Well since you gave permission, he has done nothing wrong.
I don’t wish to come across as disrespectful, yet I don’t’ see the logic to your response.
This jaybird of roommate skipped out of town, left the state, took the OP’s vehicle and other stuff, no forwarding address, has not returned the vehicle nor given the owner to know where he can find and recover it, and you are saying that the guy did nothing wrong?
True, it is given that the guy was authorized to use the vehicle, but we don’t know the terms, conditions, purpose, duration and geographical scope of any such permitted usage, or whether or not consideration passed.
It would be reasonable for the OP to interpret your response as meaning that once an owner of personal property grants possessory use of it to another, that such possession can never evolve into an act of criminal appropriation. And that isn’t sound law.

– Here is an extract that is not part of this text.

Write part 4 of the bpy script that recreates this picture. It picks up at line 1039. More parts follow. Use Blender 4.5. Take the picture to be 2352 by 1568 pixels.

An embezzler is presupposed to have a possessory right.
(And why couldn’t this be an act of embezzlement as well as violation of the Dyer Act - 18 USCS § 2311 et seq.)
Plus your post seems to overlook the right of the owner to withdraw consent to the use.
If the OP told some donut receptacle hiding in a Kentucky cop’s garb that he expressly agreed that the guy could take his car across the Ohio River to some unknown address and keep it indefinitely, that is one thing and your response would be right on.
But we don’t have that one thing and it is absurd to think that this much distraught and seemingly little educated OP will confess to it.